Another missionary tells of someone new at their gathering who had just lost a loved one. The lady wanted prayer for her deceased relative.

“We had to explain that the Bible does not teach us to pray for deceased loved ones,” says our missionary, “but we prayed for her in the face of this grief. Thankfully, she was not offended, but kept coming back to our meetings. On another occasion, this same person requested prayer for her beloved pet who had died. Again, we could not do as she requested, but prayed for her in her loss. We’re happy that this woman now takes the Bible as her authority.”

EXPECTING PRAYERS

Dennis & Amanda Anderson, who serve at The Pas, Manitoba, explain that people don’t just want them to pray – they expect them to pray.

“In the Cree language,” they say, “the word for preacher is ‘one who prays,’ so that is his job description! We get many phone calls and texts asking for prayer. And so we pray. We simply stop what we are doing at the moment, and take time to pray. Often it means praying with the caller right then on the phone; other times we spend time in prayer after the call.”

Albert Heal shares these insights: “First Peoples are very much in touch with the spirit world and a lot of traditional religion is about praying to the spirits for good luck, safety, health, successful hunting, etc. So with that worldview, when priests and missionaries came along, they were asked to pray to their God for the same things.
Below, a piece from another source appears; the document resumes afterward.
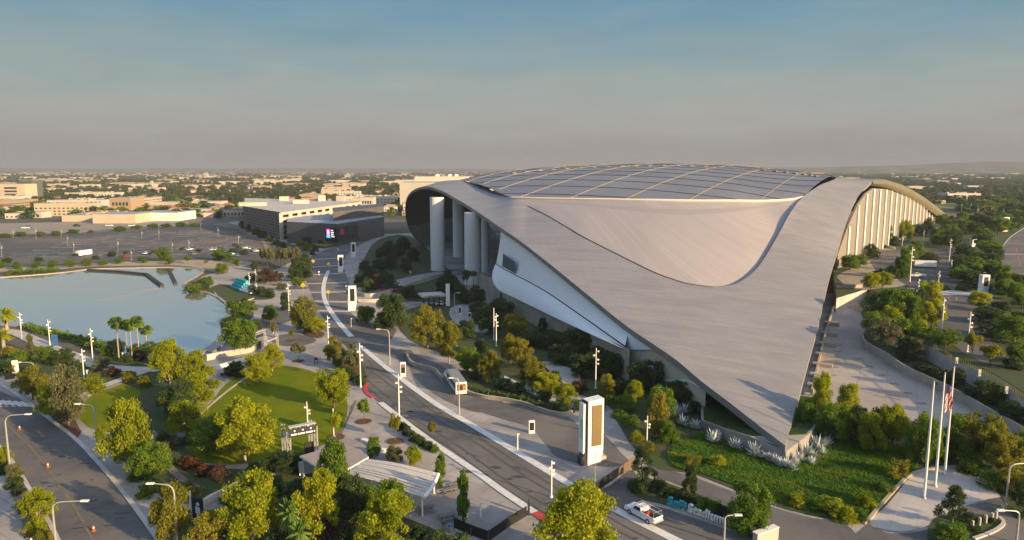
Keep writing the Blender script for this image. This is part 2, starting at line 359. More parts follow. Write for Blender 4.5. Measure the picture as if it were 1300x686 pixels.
LINE_R = [(459, 441), (480, 459), (503, 477), (554, 514), (600, 541), (666, 581), (732, 621), (793, 654), (854, 685), (905, 710)]
LINE_L = [(473, 505), (483, 512), (540, 556), (600, 597), (640, 626), (679, 652), (730, 686), (775, 715)]
sheet('avenue', LINE_R + [(880, 730)] + LINE_L[::-1] + [(463, 490), (455, 474), (462, 462)], .10, asphalt)
b = MB(); b.ribbon([G(*p) for p in spline(LINE_R, 4)], 1.5, .03, .17); b.ribbon([G(*p) for p in spline(LINE_L[1:], 4)], 1.3, .03, .17)
b.ribbon([G(*p) for p in spline([(417, 344), (411, 362), (413, 383), (427, 406), (446, 428)], 5)], 1.7, .03, .16)
struct('white_kerb', b, line_w)
b = MB(); b.ribbon([G(*p) for p in spline([(466, 487), (463.5, 494), (467, 501), (474, 506)], 4)], .8, .03, .2); b.ribbon([G(679, 652), G(694, 662)], 1.3, .03, .2); struct('red_kerb', b, mat('red_kerb', (.5, .045, .05), .7))
b = MB(); b.ribbon([G(*p) for p in spline([(520, 490), (560, 524), (620, 566), (690, 612), (760, 655), (800, 680)], 4)], .22, .125); struct('centre_line', b, yellow_l)
swz = .055
b = MB()
for off_, a_, c_ in ((2.4, .1, .95), (4.1, .05, .9), (7.6, .15, .98), (9.3, .1, .85)):
    P_ = [G(*p) for p in spline(LINE_R, 8)]; n_ = len(P_); Q_ = []
    for k in range(int(n_ * a_), int(n_ * c_)):
        d_ = (P_[min(k + 1, n_ - 1)] - P_[max(k - 1, 0)]).normalized(); Q_.append(P_[k] + Vector((d_.y, -d_.x, 0)) * off_ + Vector((.25 * math.sin(k * .4), 0, 0)))
    b.ribbon(Q_, .42, .112)
struct('tyre_marks', b, mat('tyre_dark', (.066, .064, .062), .8, (.085, .083, .08), .3))
b = MB(); rng = random.Random(19)
for k in range(60):
    t_ = rng.random(); i_ = int(t_ * (len(LINE_R) - 2)); a_ = G(*LINE_R[i_]).lerp(G(*LINE_R[i_ + 1]), rng.random()); d_ = (G(*LINE_R[i_ + 1]) - G(*LINE_R[i_])).normalized(); o_ = rng.uniform(1.5, 12); c_ = a_ + Vector((d_.y, -d_.x, 0)) * o_; r_ = rng.uniform(.15, .7)
    b.face([(c_.x + r_ * rng.uniform(.6, 1.2) * math.cos(j) * (1 + (j % 2)), c_.y + r_ * rng.uniform(.6, 1.2) * math.sin(j), .116) for j in [0, .8, 1.6, 2.4, 3.2, 4.0, 4.8, 5.6]])
struct('oil_stain', b, mat('oil_stain', (.05, .049, .048), .6))
# the dark sweeps laid into the pale plaza
for pts in ([(455, 416), (462, 413), (470, 415), (492, 414), (503, 420), (494, 436), (499, 444), (521, 445), (529, 452), (563, 466), (561, 474), (540, 472), (518, 465), (503, 455), (475, 448), (463, 444), (456, 432)],
            [(638, 512), (684, 518), (722, 530), (737, 542), (767, 553), (788, 575), (798, 588), (767, 593), (712, 583), (694, 566), (681, 550), (668, 541), (640, 533), (606, 520)],
            [(521, 466), (560, 478), (600, 500), (640, 512), (610, 524), (572, 512), (536, 489)],
            [(752, 628), (775, 617), (804, 597), (812, 634), (850, 648), (917, 671), (945, 682), (1000, 720), (905, 716), (854, 685), (793, 654)],
            [(822, 592), (850, 598), (880, 606), (930, 625), (985, 646), (1030, 658), (1075, 667), (1090, 700), (1010, 700), (960, 664), (917, 643), (870, 620), (836, 606)],
            [(340, 388), (372, 396), (368, 408), (340, 416), (322, 418), (330, 408)],
            [(345, 430), (372, 424), (402, 432), (380, 440), (352, 438)],
            [(1100, 668), (1130, 678), (1180, 672), (1210, 650), (1240, 640), (1275, 632), (1300, 650), (1290, 720), (1080, 720)]):
    swz += .005; sheet('asphalt_sweep', pts, swz, asphalt, 4)
sheet('asphalt_path', [(437, 540), (446, 516), (453, 510), (430, 560), (418, 590), (396, 600), (405, 575)], .07, asphalt, 2)
sheet('flag_plaza', [(1098, 664), (1118, 645), (1150, 610), (1166, 600), (1198, 594), (1222, 598), (1262, 622), (1276, 630), (1240, 638), (1205, 652), (1180, 668), (1140, 676)], .11, palecon, 3)
b = MB(); b.ribbon([G(*p) for p in spline([(1096, 666), (1104, 660), (1120, 641), (1150, 609), (1168, 600), (1200, 595), (1222, 595)], 4)], .5, .03, .4); struct('kerb', b, tan_con)

# left road
ROAD_L = [(-320, 440), (-40, 474), (0, 497), (35, 512), (66, 536), (101, 564), (152, 621), (200, 686), (230, 730), (60, 730), (68, 675), (40, 626), (15, 586), (-10, 556), (-60, 530), (-320, 480)]
sheet('road', ROAD_L, .06, asphalt, 1)
b = MB(); b.ribbon([G(*p) for p in spline([(0, 488), (35, 511), (66, 535), (101, 563), (152, 620), (200, 685), (228, 728)], 5)], .7, .03, .2); b.ribbon([G(*p) for p in spline([(-20, 548), (15, 586), (40, 626), (68, 675), (85, 715)], 5)], .6, .03, .2); struct('kerb', b, palecon)
b = MB(); P_ = [G(*p) for p in spline([(10, 541), (40, 570), (63, 601), (94, 644), (117, 685), (130, 712)], 6)]; b.ribbon(P_, .34, .09); struct('centre_line', b, yellow_l)
b = MB()
for k in range(6): b.ribbon([G(-6 + k * 8, 508 + k * .6), G(2 + k * 8, 514 + k * .6)], .8, .09)
for k in range(5): b.ribbon([G(-3 + k * 9, 516.5), G(2 + k * 9, 516.5)], .35, .09)
struct('crosswalk', b, line_w)
b = MB(); rng = random.Random(9)
for k in range(26):
    x, y = rng.uniform(60, 150), rng.uniform(575, 680)
    if 101 + (y - 564) * .85 < x + 12: continue
    c = G(x, y); b.ribbon([(c.x + i * .5, c.y + rng.uniform(-.12, .12) + i * .1) for i in range(rng.randint(2, 5))], rng.uniform(.08, .3), .085)
struct('tar_patch', b, mat('tar', (.02, .02, .02), .8))
sheet('verge', [(-30, 548), (15, 587), (40, 627), (66, 672), (80, 700), (45, 700), (30, 668), (12, 620), (0, 592), (-30, 566)], .09, mat('bare_soil', (.16, .12, .08), .95, (.22, .17, .12), .8), 1)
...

“This happens in our own ministry,” says Albert, “and I will still pray for people when they ask, but I use it as a teaching time. I remind them that only God answers prayer, and that we need to live for Him only. I also tell them that God doesn’t promise to answer prayers of those who do not belong to Him.”
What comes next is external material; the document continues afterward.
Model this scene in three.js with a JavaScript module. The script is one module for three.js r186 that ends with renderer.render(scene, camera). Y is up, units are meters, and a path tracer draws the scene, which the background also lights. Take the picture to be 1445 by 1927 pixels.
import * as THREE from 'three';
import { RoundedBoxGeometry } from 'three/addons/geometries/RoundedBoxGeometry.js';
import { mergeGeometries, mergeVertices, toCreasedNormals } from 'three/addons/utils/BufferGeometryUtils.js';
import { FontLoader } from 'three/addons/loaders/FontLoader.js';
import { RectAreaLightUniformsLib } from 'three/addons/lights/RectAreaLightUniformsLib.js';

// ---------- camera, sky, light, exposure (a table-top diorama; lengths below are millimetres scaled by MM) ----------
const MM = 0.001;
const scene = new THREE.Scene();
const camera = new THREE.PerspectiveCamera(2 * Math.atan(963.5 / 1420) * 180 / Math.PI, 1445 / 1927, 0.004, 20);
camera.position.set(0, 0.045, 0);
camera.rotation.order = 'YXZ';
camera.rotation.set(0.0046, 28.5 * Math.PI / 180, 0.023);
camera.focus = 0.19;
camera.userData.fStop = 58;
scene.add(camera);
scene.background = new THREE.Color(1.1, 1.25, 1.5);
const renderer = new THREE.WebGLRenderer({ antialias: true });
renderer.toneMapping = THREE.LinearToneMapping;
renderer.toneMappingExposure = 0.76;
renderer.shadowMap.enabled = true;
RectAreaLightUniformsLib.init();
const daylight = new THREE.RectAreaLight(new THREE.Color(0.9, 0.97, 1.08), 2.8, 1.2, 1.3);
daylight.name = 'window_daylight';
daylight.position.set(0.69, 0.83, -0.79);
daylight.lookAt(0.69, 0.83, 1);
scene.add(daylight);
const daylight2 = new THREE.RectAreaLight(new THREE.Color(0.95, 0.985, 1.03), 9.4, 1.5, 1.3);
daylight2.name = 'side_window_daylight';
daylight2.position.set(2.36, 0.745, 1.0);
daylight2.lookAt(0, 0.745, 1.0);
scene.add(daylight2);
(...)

Other missionaries tell of being asked to pray for someone’s protection because a curse had been placed on them. A recent Tribal Trails TV caller asked us to pray for her husband who was with another woman because she had put a “love spell” on him.

PRIVILEGED PRAYERS

Helen Pope says that, over the years, the requests for prayer from local people have been many and varied … prayer for safety in travel, for victory over drinking, prayer that the evil spirits will leave them, prayer that God would save them, prayer for courage to witness, prayer for wisdom, prayer for health, prayer for comfort in time of sorrow and many, many other things. It has always been a privilege to pray for them, she says.

Carl Sonnichsen ministers to inmates and says he’s noticed that those incarcerated surprisingly mostly request prayer for their families, not for themselves. “And we have never been asked not to pray,” Carl notes. “Though we’ve dealt with some rather hard hearts, our offer to pray has always been received well.”

A number of our missionaries also tell of unexpected opportunities to pray at public gatherings. It is an honor to do it, they say, and the folks gathered always show much respect.

POWERFUL PRAYERS

“For our struggle is not against flesh and blood,” reads Ephesians 6. “Pray in the Spirit on all occasions with all kinds of prayers and requests.”

Our missionaries well know that it’s a spiritual war we’re in, and we rely on prayer in the battles. Carroll Hill tells of driving to Reserves where he felt a real oppression. He stopped his vehicle on the side of the road to pray against the forces of evil. “God always lifted the oppression,” he says, “and our visits were especially good.”

First Nations are generally thought of as more aware of the spirit world. Bernadette James, one of our First Nations workers, shares these insights:

“Some First Nations people might treat prayer just as a ritual, just like many non-Native people do,” she says. “I would say, though, that First Nations are sensitive to the spirit world. For example, we have people come to us for prayer because they believe there are spirits/demons in their home.

“When it’s believers asking for prayer, Kirby and I will pray, but we will remind them that God is in them, too, and they have the same power to resist the enemy in Jesus’ name. We want them to be empowered in their Christian walk.”

MORE PRAYERS

“Our self-motivated tendency is to focus more on action in the heat of ministry and then pray later,” say Carl & Laura Sonnichsen, “but we are constantly being impressed with the need to pray for those we minister to.”

“I feel that I should be praying more. I don’t think you can pray too much,” adds Albert Heal. “On the other hand, there is the ‘doing’ and God told us to ‘go and make disciples’ and ‘prepare your minds for action.’ Prayer and action definitely need to work together.”

It’s not an either/or matter, Mark & Ruth Anna Dana agree. “We entrust a ministry outreach to the Lord, seeking His will as we start out. Often we find that God has greater blessings for us as we are going and doing – because we prayed to be open to His plan.”

“There are many times we have to acknowledge that we are so very dependent on God,” concludes Amanda Anderson. “Without Him, we are nothing. When a hopeless situation turns around, we know it is God who did it.”

WORSHIPFUL PRAYERS

It’s very important that prayer isn’t thought of as just asking God for things – it’s much more than that, says Grant Fawcett. “I think what we so often forget is that prayer is an act of worship. Even when we are coming to the Lord in prayers of supplication or intercession, we are doing so for the glory of God.”

Associate missionary Rose Buck reminds us that, missionary or not, our own relationship with God is dependent on prayer. “When I struggle, the first thing I need to do is call to God,” she says, “not talk to others in hope for an answer. I know He hears the concerns of my heart, and I have met Him through prayer.”

“It’s not about changing God’s mind, or getting my will to be done,” adds Andrew Siebert, “but about communicating with the God of the universe, seeking His will, and having relationship with Him as I go about my daily life and ministry. He wants to hear my heart!”